I have a lot of respect for Lenon. He’s analytical and savvy. But I wonder whether he and Clio are a bit optimistic about changes in billing for legal services and the ability to capture more work. Just because something can be automated doesn’t mean it will be. Lawyers aren’t going to rush to a different business model unless they are forced to. For many lawyers, the billable hour model is still functioning pretty well: the adage that it’s hard to tell a room of millionaires that their business model is wrong still applies. The culture and infrastructure of most law firms are highly dependent on the billable hour: it’s how you advance, and it’s how your compensation is, in large part, determined.

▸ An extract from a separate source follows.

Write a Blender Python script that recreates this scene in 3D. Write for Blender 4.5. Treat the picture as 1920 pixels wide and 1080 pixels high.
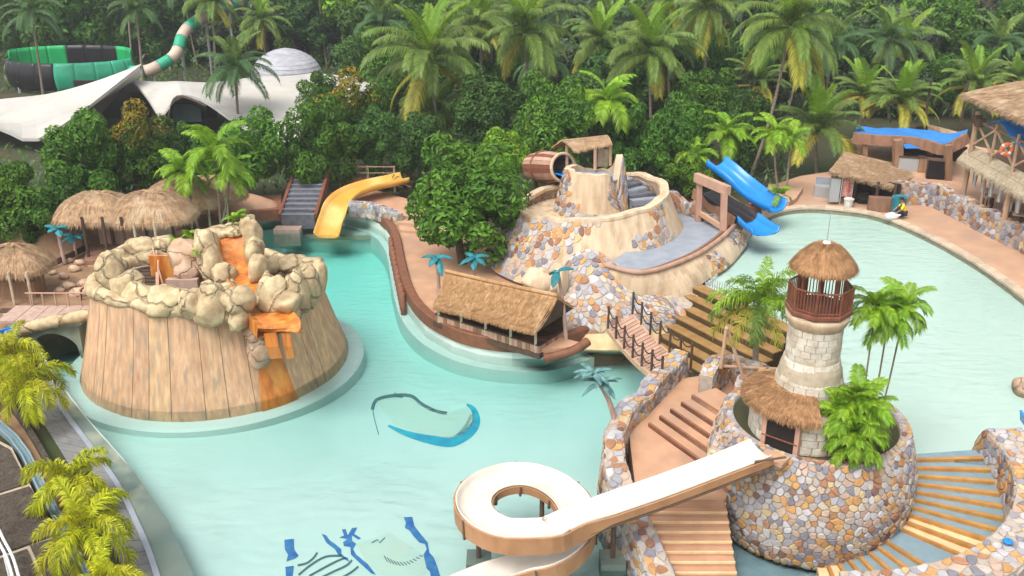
import bpy, bmesh, math, random
from mathutils import Vector, Matrix, noise, geometry
C = bpy.context.scene
for _o in list(bpy.data.objects): bpy.data.objects.remove(_o)
# ---------------------------------------------------------------- camera, sky, sun, exposure
CAMZ, PITCH, FPX = 20.0, math.radians(22), 1800.0
cd = bpy.data.cameras.new('camera'); cam = bpy.data.objects.new('camera', cd); C.collection.objects.link(cam)
cam.location = (0, 0, CAMZ); cam.rotation_euler = (math.radians(90) - PITCH, 0, 0)
cd.sensor_width = 36; cd.lens = 36 * FPX / 1920; cd.clip_end = 3000; C.camera = cam
SUN_EL, SUN_AZ = math.radians(58), math.radians(215)      # azimuth clockwise from +Y
w = bpy.data.worlds.new('World'); C.world = w; w.use_nodes = True
nt = w.node_tree; bg = nt.nodes['Background']
sky = nt.nodes.new('ShaderNodeTexSky'); sky.sky_type = 'NISHITA'; sky.sun_disc = False
sky.sun_elevation = SUN_EL; sky.sun_rotation = SUN_AZ; sky.dust_density = 4; sky.air_density = 1.0; sky.ozone_density = 1.0
hsv = nt.nodes.new('ShaderNodeHueSaturation'); hsv.inputs['Saturation'].default_value = 0.18   # overcast white sky
nt.links.new(sky.outputs[0], hsv.inputs['Color']); nt.links.new(hsv.outputs[0], bg.inputs['Color'])
bg.inputs['Strength'].default_value = 0.15
sl = bpy.data.lights.new('sun', 'SUN'); sl.energy = 1.0; sl.angle = math.radians(34); sl.color = (1, 0.95, 0.87)
so = bpy.data.objects.new('sun', sl); C.collection.objects.link(so)
so.rotation_euler = (math.radians(90) - SUN_EL, 0, math.pi - SUN_AZ)
C.view_settings.view_transform = 'Standard'; C.view_settings.look = 'None'
C.view_settings.gamma = 1; C.view_settings.exposure = 1.0; C.view_settings.use_curve_mapping = False
C.render.engine = 'CYCLES'
C.cycles.max_bounces = 8; C.cycles.transparent_max_bounces = 16; C.cycles.diffuse_bounces = 4
C.cycles.glossy_bounces = 2; C.cycles.volume_bounces = 0; C.cycles.caustics_reflective = False
rnd = random.Random(11)
SP, CP = math.sin(PITCH), math.cos(PITCH)
def P(u, v, h=0.0):                       # point of the plane z = h seen at photo pixel (u, v)
    dx, dy = (u - 960) / FPX, (v - 540) / FPX
    t = (CAMZ - h) / (SP + dy * CP)
    return Vector((dx * t, (CP - dy * SP) * t, h))
def Q(u, v, Y):                           # point of the plane y = Y seen at photo pixel (u, v)
    dx, dy = (u - 960) / FPX, (v - 540) / FPX
    t = Y / (CP - dy * SP)
    return Vector((dx * t, Y, CAMZ - (SP + dy * CP) * t))
def proj(p):
    z = p.y * CP + (CAMZ - p.z) * SP
    return 960 + p.x / z * FPX, 540 + FPX * ((CAMZ - p.z) * CP - p.y * SP) / z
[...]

For many lawyers, automation will occur on lawyers only when the market and clients demand it. For clients with in-house counsel, it’s important to remember that many came from a law firm background and changing to a model where output, as opposed to time, governs fees may be slow.

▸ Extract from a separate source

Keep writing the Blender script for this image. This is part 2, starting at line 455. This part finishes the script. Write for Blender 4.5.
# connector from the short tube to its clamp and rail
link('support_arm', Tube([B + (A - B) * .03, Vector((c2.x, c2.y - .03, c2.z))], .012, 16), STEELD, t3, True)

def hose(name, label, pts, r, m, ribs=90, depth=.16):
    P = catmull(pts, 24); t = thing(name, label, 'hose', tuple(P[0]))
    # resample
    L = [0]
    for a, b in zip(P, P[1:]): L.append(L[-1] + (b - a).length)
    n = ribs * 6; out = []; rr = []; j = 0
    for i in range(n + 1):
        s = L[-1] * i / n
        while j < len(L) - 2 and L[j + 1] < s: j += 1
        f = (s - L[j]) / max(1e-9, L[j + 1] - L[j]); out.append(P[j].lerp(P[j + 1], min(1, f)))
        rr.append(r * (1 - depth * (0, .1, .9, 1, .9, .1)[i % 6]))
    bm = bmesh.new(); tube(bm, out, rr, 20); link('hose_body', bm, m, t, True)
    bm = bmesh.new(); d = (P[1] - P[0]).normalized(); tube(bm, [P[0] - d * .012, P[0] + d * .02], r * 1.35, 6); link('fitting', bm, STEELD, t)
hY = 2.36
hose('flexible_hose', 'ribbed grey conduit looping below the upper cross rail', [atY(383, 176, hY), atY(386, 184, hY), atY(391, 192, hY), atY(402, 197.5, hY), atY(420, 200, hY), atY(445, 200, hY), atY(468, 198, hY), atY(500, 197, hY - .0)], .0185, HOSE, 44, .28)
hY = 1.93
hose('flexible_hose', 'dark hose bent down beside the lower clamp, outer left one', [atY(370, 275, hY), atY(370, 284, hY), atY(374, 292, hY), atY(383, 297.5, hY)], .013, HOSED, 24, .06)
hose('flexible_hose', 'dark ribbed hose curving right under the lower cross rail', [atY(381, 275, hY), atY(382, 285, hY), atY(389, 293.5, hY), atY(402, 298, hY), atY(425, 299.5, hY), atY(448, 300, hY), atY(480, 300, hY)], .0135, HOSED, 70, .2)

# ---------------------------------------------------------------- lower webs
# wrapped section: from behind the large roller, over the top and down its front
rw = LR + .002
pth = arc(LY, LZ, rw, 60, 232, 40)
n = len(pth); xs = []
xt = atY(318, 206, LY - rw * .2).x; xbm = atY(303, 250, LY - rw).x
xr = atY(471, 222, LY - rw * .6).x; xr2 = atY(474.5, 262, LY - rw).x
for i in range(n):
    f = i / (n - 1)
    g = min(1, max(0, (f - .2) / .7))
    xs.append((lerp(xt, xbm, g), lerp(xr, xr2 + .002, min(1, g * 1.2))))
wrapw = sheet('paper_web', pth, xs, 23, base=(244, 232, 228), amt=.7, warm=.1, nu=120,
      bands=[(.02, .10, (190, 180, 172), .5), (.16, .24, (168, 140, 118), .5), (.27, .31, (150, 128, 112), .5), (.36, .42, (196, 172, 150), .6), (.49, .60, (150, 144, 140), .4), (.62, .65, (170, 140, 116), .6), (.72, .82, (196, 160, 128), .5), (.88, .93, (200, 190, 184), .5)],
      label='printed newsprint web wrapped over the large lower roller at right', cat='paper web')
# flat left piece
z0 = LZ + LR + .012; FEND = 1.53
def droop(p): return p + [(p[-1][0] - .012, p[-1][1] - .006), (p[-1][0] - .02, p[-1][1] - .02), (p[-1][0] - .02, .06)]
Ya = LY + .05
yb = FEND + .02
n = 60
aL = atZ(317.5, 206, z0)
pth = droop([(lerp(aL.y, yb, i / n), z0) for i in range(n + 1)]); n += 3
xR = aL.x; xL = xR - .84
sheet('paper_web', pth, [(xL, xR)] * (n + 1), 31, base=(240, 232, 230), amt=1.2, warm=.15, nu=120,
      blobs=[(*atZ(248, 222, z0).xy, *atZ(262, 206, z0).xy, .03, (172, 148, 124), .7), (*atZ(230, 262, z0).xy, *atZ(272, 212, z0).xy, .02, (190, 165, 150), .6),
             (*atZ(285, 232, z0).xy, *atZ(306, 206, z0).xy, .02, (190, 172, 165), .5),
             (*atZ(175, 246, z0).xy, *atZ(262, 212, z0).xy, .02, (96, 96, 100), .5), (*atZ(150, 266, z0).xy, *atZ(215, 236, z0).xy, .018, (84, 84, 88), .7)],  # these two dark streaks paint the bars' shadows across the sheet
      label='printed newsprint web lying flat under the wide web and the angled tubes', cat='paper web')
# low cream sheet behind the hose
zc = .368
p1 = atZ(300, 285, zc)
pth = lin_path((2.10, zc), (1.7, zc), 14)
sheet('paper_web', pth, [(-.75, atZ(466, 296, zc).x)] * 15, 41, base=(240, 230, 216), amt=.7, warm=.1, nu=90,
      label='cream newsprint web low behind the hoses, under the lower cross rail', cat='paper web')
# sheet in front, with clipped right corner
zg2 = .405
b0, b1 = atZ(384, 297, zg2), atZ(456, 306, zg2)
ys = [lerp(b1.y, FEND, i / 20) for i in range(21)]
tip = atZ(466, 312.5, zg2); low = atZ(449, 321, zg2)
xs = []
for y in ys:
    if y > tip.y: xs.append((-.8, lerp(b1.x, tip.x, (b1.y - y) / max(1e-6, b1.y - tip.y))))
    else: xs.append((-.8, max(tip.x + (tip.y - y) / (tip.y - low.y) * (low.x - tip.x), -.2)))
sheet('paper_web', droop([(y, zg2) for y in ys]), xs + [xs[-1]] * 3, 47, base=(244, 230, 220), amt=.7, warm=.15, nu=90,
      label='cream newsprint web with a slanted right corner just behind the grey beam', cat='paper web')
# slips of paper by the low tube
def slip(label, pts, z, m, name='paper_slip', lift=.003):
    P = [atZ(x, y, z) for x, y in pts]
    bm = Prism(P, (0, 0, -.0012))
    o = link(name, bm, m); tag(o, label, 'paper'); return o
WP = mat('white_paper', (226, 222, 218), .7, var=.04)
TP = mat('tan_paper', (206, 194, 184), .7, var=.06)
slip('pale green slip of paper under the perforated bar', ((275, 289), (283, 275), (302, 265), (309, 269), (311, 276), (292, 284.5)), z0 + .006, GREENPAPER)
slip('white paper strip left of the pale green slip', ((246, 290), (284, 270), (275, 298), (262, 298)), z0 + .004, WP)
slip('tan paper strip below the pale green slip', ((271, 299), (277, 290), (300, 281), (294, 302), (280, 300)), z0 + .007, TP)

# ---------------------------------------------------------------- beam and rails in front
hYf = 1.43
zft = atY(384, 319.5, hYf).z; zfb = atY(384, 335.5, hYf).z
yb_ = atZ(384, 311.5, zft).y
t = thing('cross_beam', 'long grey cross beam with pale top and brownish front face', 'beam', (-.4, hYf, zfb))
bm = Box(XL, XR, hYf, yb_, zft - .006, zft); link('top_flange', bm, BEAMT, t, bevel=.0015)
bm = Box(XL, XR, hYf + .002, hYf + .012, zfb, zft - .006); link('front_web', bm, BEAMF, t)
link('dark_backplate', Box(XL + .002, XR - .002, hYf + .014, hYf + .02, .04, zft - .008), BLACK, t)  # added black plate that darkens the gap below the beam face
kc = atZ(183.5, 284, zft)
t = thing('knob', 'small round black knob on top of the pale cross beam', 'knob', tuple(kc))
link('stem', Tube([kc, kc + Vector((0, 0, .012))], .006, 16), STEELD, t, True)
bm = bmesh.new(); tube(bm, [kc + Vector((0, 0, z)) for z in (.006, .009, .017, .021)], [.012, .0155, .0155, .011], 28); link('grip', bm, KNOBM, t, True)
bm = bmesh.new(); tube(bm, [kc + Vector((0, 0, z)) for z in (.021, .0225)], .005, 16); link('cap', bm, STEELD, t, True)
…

For firms that serve smaller businesses and individuals, Lenon and Clio are right. There is a huge untouched market. Forward thinking law firms can use automation and AI to tap into that market and be more profitable. But that’s not necessarily taking business away from other firms. Only when clients leave those firms for more progressive firms with flat fee models will those firms be forced to change their billing habits.
But if firms can automate their work to do more, they will still need to get more work to be automated than perhaps they have now. That work can come from the untapped market, but you will need a lot of work to make up for the revenue lost by a 75% reduction in billable hours. Moreover, if forward thinking firms take work from existing firms, then those existing firms won’t need as many lawyers as they have now.
Bottom Line
Clio is right that AI will force a shift to flat fees. But it still may be slow to come. And will we still need as many lawyers? Maybe, but suffice it to say, if we do, it will mean wholesale disruption in the marketplace with lawyers performing very different roles than they do today.
That’s why the Clio finding is so significant.